Jesus and Political Protest?

Kiev

There’s an old song that starts off: ‘This world is not my home, I’m just a’ passin’ through.’ The lyrics capture the belief of many Christians that our mission is to forget about this world and focus exclusively on getting people saved from hellfire. This is why large segments of Christianity look away from ‘dirty’ politics, or don’t get involved with impacting their culture. Thinking that they are not responsible for anything beyond soul-saving, they just don’t bother with art, science, education, or even charities that don’t pitch Jesus.

Indeed, Christ’s Kingdom is not OF this world, but it certainly is FOR this world. That’s why Martin Luther said that if he knew Jesus was returning tomorrow, he’d still plant an apple tree today. Why?

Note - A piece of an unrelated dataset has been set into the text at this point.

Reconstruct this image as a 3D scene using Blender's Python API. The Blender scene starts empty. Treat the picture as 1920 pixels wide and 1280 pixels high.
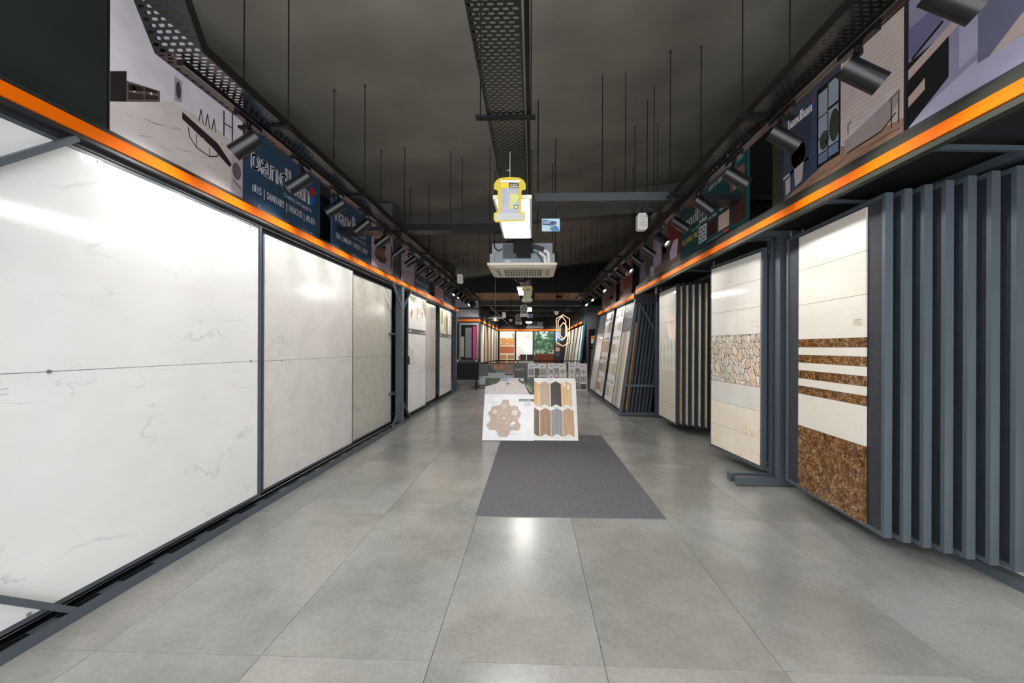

Because Jesus came TO the earth AS A HUMAN…as one of us. His Incarnation–his coming TO the earth– means that the things of the earth matter to God. Because Jesus was human, humans are worth caring about. Life here and now is sacred, and its quality is a responsibility that we bear as ambassadors of God’s Love. We are told to ‘occupy’–We are to love our neighbor, to ‘set the prisoners free,’ to ‘give sight to the blind,’ to feed the hungry, to defend the environment, to share with those in need, to protect the weak, to challenge the strong, to give a cup of water to the thirsty…and to speak out against corrupt, oppressive political systems  because ‘God so loved the world…’

The picture attached is of a Ukrainian pastor and his people in prayer while protesting the corruption and oppression of their government. It is exactly this kind of peaceful, sacrificial commitment to their neighbors’ welfare that should inspire the Church, everywhere.